Diana is simply devoted to a number of other people on the series, including her stand-in, Diana Enright, and her double, stunt-woman, Cyd Child, who resembles her so much that all three directors of the series have dared to have Cyd perform her stunts in full-face and semi-close-up.
Viewers have yet to write to complain that the girl hurling herself through the air at an adversary is not Diana Rigg.
And then, there's Diana's studio chauffeur, John Taylor, who is also her "Man Friday".
"I wouldn't know what to do without him," she says. A confidante, he also does her shopping while she is working, and has the ability to always be there when needed.
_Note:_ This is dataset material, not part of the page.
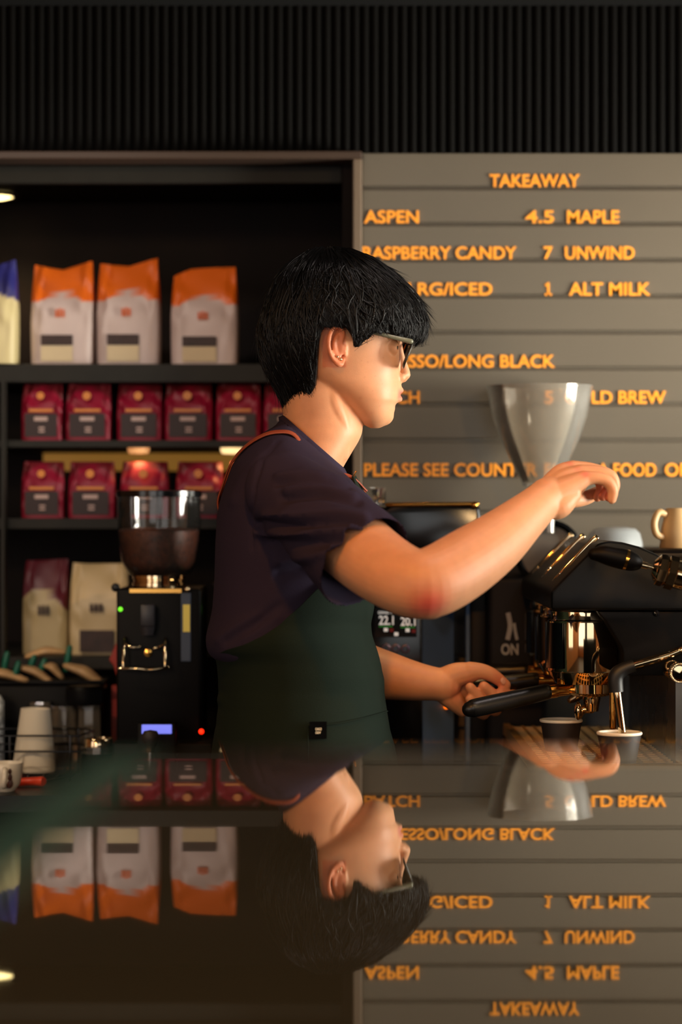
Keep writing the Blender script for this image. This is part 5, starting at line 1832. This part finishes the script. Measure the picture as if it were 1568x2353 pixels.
sv = folds(sv, [
    (.0040, 9, [(640, 1096), (700, 1086), (760, 1092), (800, 1106)]), (-.0035, 8, [(640, 1112), (720, 1104), (800, 1122)]),
    (.0045, 9, [(660, 1130), (740, 1122), (815, 1140)]), (-.0050, 8, [(650, 1146), (740, 1137), (822, 1154)]),
    (.0040, 9, [(610, 1184), (680, 1186), (770, 1178), (840, 1186)]), (-.0065, 11, [(596, 1204), (680, 1207), (780, 1196), (860, 1200)]),
    (.0050, 9, [(592, 1222), (670, 1228), (760, 1222), (840, 1218)]), (-.0055, 12, [(610, 1248), (700, 1250), (790, 1240)]),
    (.0035, 9, [(640, 1290), (720, 1279), (780, 1262)]), (-.004, 12, [(640, 1320), (700, 1308)]),
    (.0022, 9, [(500, 1472), (545, 1438), (592, 1412)]), (.0014, 9, [(560, 1466), (600, 1446), (640, 1418)]), (-.0026, 9, [(520, 1474), (580, 1440), (640, 1392)]),
    (-.003, 3.2, [(640, 1012), (606, 1055), (586, 1110), (577, 1180), (578, 1260)]),
    (.003, 14, [(600, 1050), (560, 1090), (535, 1150)]),
], 3.33, [(932, 1196), (735, 1378)])
sV, sF = sv
sx = sV[:, 0] / K + CX
sy = CY - (sV[:, 2] - CZ) / K
sL = (MAN - sV[:, 1]) / K


def beyond(c0, c1):
    """cut the sleeve at a plane and pull the first row past it back onto the plane, for a clean hem"""
    global sV
    c0, c1 = np.array(tuple(c0)), np.array(tuple(c1))
    ln_ = np.linalg.norm(c1 - c0)
    a = (c1 - c0) / ln_
    q = (sV - c0)
    along = q @ a - ln_
    rad = np.linalg.norm(q - (along + ln_)[:, None] * a, axis=1)
    near_ = (rad < 0.088) & (along < 0.3)
    snap_ = near_ & (along > -0.0032) & (along <= 0.0062)
    sV = np.where(snap_[:, None], sV - a * along[:, None], sV)
    return near_ & (along > 0.0062)


cut = beyond(PX(765, 1221, 3.11), PX(836, 1290, 3.066)) | beyond(PX(625, 1200, 3.595), PX(617, 1325, 3.612))
cut |= (sy < 966 + (sx - 655) * 0.87 + 3.5) & (np.abs(sL) < 118) & (sx > 600)
cut |= sy > 1752
shirt_skin = keep_faces((sV, sF), ~cut)
shirt_skin = eval_mesh(shirt_skin, [('SMOOTH', dict(factor=0.4, iterations=2)), ('SOLIDIFY', dict(thickness=0.0022, offset=-1.0))])
shirt = mk('t_shirt', shirt_skin, M['navy'], man, angle=60, label='navy short-sleeved t-shirt')
shirt_bvh = BVHTree.FromPolygons([Vector(v) for v in sV], sF)

# hem stitch on the near sleeve and the ribbed collar
Vc_, Fc_ = [], []
nC = 96
for i in range(nC):
    a = 2 * math.pi * i / nC
    for sc_, dy, e_ in ((0.985, -5, 0), (1.01, -9, 0.6), (1.17, 5, 1.2), (1.16, 12, 0)):
        x = 722 + 70 * sc_ * math.cos(a)
        L = 103 * sc_ * math.sin(a)
        y = 966 + (x - 655) * (119 / 137) + dy + (6 if abs(math.sin(a)) > 2 else 0)
        Vc_.append(tuple(H(x, y, L)))
for i in range(nC):
    k_ = (i + 1) % nC
    for q in range(4):
        r_ = (q + 1) % 4
        Fc_.append([i * 4 + q, k_ * 4 + q, k_ * 4 + r_, i * 4 + r_])
mk('collar', (np.array(Vc_), Fc_), M['navy'], shirt, angle=75)

# apron
AP = [  # y, back, front, half width, wrap angle
    (1092, 512, 818, 318, 18), (1130, 502, 838, 326, 28), (1182, 494, 868, 330, 40), (1250, 490, 876, 320, 52), (1320, 488, 872, 304, 66), (1360, 486, 866, 298, 78), (1410, 482, 858, 294, 90),
    (1435, 478, 851, 293, 95), (1460, 462, 853, 298, 103), (1482, 462, 861, 297, 118), (1498, 468, 867, 293, 142), (1512, 484, 871, 288, 160), (1526, 494, 874, 284, 168), (1559, 499, 883, 280, 171), (1591, 500, 884, 276, 172), (1636, 498, 890, 278, 172), (1677, 492, 897, 280, 172), (1712, 486, 907, 282, 172), (1790, 478, 922, 286, 172), (2150, 470, 940, 290, 112)]
NA, NR = 150, 180
Va, Fa = [], []
for y in np.linspace(1092, 2150, NR):
    xb, xf, hw, ext = (interp(y, AP, j) for j in (1, 2, 3, 4))
    xc = (xb + xf) / 2
    for i in range(NA):
        a = math.radians(ext * (2 * i / (NA - 1) - 1))
        c, s_ = math.cos(a), math.sin(a)
        ax = (xf - xc) if c >= 0 else (xc - xb)
        x = xc + ax * math.copysign(abs(c) ** (2 / 2.25), c)
        L = hw * math.copysign(abs(s_) ** (2 / 2.3), s_)
        fl = 3.0 * noise.noise(Vector((a * 2.2, y / 170, 4.0))) * min(1, (y - 1092) / 200)
        Va.append(tuple(H(x + fl * c, y, L + fl * s_)))
for j in range(NR - 1):
    for i in range(NA - 1):
        Fa.append([j * NA + i, (j + 1) * NA + i, (j + 1) * NA + i + 1, j * NA + i + 1])
ag = (np.array(Va), Fa)
ag = folds(ag, [
    (.007, 11, [(790, 1385), (822, 1450), (850, 1505), (866, 1555), (874, 1610)]), (-.007, 13, [(764, 1385), (790, 1450), (826, 1530), (848, 1590)]),
    (.006, 14, [(722, 1375), (740, 1440), (770, 1500), (800, 1560)]), (-.005, 10, [(840, 1400), (848, 1450), (872, 1530)]),
    (.006, 9, [(512, 1588), (550, 1622), (612, 1640), (660, 1640)]), (-.007, 10, [(520, 1572), (570, 1612), (640, 1650)]), (.006, 9, [(506, 1625), (540, 1662), (590, 1690)]), (-.006, 9, [(505, 1608), (540, 1645), (600, 1672)]),
    (.005, 9, [(500, 1665), (530, 1700), (560, 1740)]), (.004, 16, [(640, 1470), (700, 1490), (760, 1540)]),
], 3.40)
apron_bvh = BVHTree.FromPolygons([Vector(v) for v in ag[0]], ag[1])
aps = eval_mesh(ag, [('SMOOTH', dict(factor=0.4, iterations=3)), ('SOLIDIFY', dict(thickness=0.0026, offset=1.0))])
apron = mk('apron', aps, M['green'], man, angle=60, label='dark green canvas apron')
EYE = Vector((0, 0, CZ))


def snap(bvh, x, y, off=0.0015):
    h_ = bvh.ray_cast(EYE, (PX(x, y, 3.3) - EYE).normalized())
    if h_[0] is None:
        return None
    n_ = h_[1] if h_[1].dot(EYE - h_[0]) > 0 else -h_[1]
    return h_[0] + n_ * off, n_


def ribbon(pts, nrm, wd, th):
    """flat band with rounded section following pts on a surface"""
    P_ = catmull(np.array([tuple(p) for p in pts]), 6)
    N_ = catmull(np.array([tuple(p) for p in nrm]), 6)
    T_ = np.gradient(P_, axis=0)
    V_, F_ = [], []
    for p, n_, t_ in zip(P_, N_, T_):
        n_ = n_ / np.linalg.norm(n_)
        b_ = np.cross(t_, n_)
        b_ /= np.linalg.norm(b_)
        for u, v in ((-0.5, 0), (-0.46, 1), (0.46, 1), (0.5, 0), (0.4, -0.6), (-0.4, -0.6)):
            V_.append(p + b_ * u * wd + n_ * v * th)
    for i in range(len(P_) - 1):
        for q in range(6):
            r_ = (q + 1) % 6
            F_.append([i * 6 + q, i * 6 + r_, (i + 1) * 6 + r_, (i + 1) * 6 + q])
    F_.append([0, 1, 2, 3, 4, 5])
    F_.append([(len(P_) - 1) * 6 + q for q in (5, 4, 3, 2, 1, 0)])
    return np.array(V_), F_


pts, nr = [], []
for x, y, L in ((500, 1190, -10), (505, 1150, 14), (514, 1110, 40), (532, 1068, 74), (566, 1034, 110), (606, 1012, 140), (640, 1002, 150), (676, 1008, 150), (720, 1040, 142), (770, 1075, 120), (806, 1100, 90), (826, 1130, 64)):
    p = H(x, y, L)
    c_ = H(690, max(y, 1090), 0)
    h_ = shirt_bvh.ray_cast(p + (p - c_).normalized() * 0.15, (c_ - p).normalized())
    q = h_[0] if h_[0] is not None else p
    n_ = h_[1] if h_[0] is not None else (p - c_).normalized()
    pts.append(q + n_ * (-0.006 if y == 1190 else 0.0025 if (x < 685 or x > 800) else -0.012))
    nr.append(n_)
strap = mk('strap', ribbon(pts, nr, 0.0125, 0.0018), M['leather'], apron, angle=50, label='orange-brown strap over the near shoulder')
pts2 = [Vector((p.x, 2 * MAN - p.y, p.z)) for p in pts]
nr2 = [Vector((n_.x, -n_.y, n_.z)) for n_ in nr]
mk('strap', ribbon(pts2, nr2, 0.0125, 0.0018), M['leather'], apron, angle=50, label='orange-brown strap over the far shoulder')
rp = pts[-2] + Vector((0.002, -0.002, 0.0))
mk('strap_ring', tube([rp + Vector((0.004 * math.cos(a), -0.003 + 0.007 * math.sin(a), 0.008 * math.cos(a))) for a in np.linspace(0, 2 * math.pi, 21)], 0.0011, 8, 1, 'flat'), M['gold'], apron, label='small brass ring')
# pocket edge and woven tag
pk = [snap(apron_bvh, x, y, 0.0030) for x, y in ((708, 1667), (760, 1664), (812, 1655), (860, 1643), (886, 1635))]
pk = [p for p in pk if p]
mk('pocket_hem', tube([p[0] for p in pk], 0.0010, 8, 4), M['green'], apron)
pk2 = [p for p in (snap(apron_bvh, 708, y, 0.0030) for y in (1667, 1700, 1740, 1780)) if p]
mk('pocket_hem', tube([p[0] for p in pk2], 0.0009, 8, 4), M['green'], apron)
tc_, tn_ = snap(apron_bvh, 732, 1680, 0.0036)
qt = Matrix((tn_.cross(Vector((0, 0, 1))).normalized() * -1, -tn_, Vector((0, 0, 1)))).transposed()


def on_tag(geo):
    V_ = np.asarray(geo[0]) @ np.array(qt).T + np.array(tc_)
    return V_, geo[1]


tg = mk('tag', on_tag(box(-0.0125, 0.0105, 0, 0.0010, -0.0105, 0.0125)), M['tag'], apron, smooth=False, label='black woven tag')
mk('tag_text', on_tag(join(fit_text('CARGO', -0.0050, 0.0038, 0.0008, 0.0045, -0.0004, 0.0003, 0.03), fit_text('CREW', -0.0050, 0.0026, -0.0038, -0.0004, -0.0004, 0.0003, 0.03))), M['tag_text'], tg, smooth=False, label='pale woven lettering')

# trousers and shoes (behind the counter)
hipz = PX(0, 1760, MAN).z + 0.06
leg = []
for sg in (1, -1):
    yl_ = MAN - sg * 0.080
    leg.append(tube([(-0.055, yl_, hipz), (-0.055, yl_, hipz - 0.12), (-0.045, yl_, 0.50), (-0.06, yl_, 0.28), (-0.065, yl_, 0.075)], [0.082, 0.084, 0.070, 0.062, 0.060], 32, 6, 'flat'))
leg.append(ball((-0.055, MAN, hipz - 0.02), (0.105, 0.135, 0.09), 32, 20))
mk('trousers', voxel(join(*leg), 0.008, 4), M['trouser'], man, angle=180)
for sg in (1, -1):
    yl_ = MAN - sg * 0.085
    mk('shoe', voxel(join(tube([(-0.10, yl_, 0.040), (-0.02, yl_, 0.046), (0.06, yl_, 0.040), (0.115, yl_, 0.032)], [0.038, 0.046, 0.042, 0.030], 24, 5), box(-0.13, 0.14, yl_ - 0.042, yl_ + 0.042, 0.0005, 0.02, 0.008)), 0.005, 3), M['shoe'], man, angle=180)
Diana didn't join the series under duress. She was tested for the role, as were others after John Steed's leading lady Cathy Gale (actress Honor Blackman) left the series - - ironically for a Bond flick, "Goldfinger".
Why did a promising young Shakespearean actress offer her services to a television series Shakespearean actors have looked down on with patronising dismay? To quote the lovely Diana: "I did it because I had left the Royal Shakespeare Company knowing that if I renewed my contract and stayed on for three or four years, I would have progressed and played good parts, but I was yearning for additional scope.
"To accomplish this I would have to plunge into the deep end, and nothing seemed deeper than this. I was right. Nothing is deeper."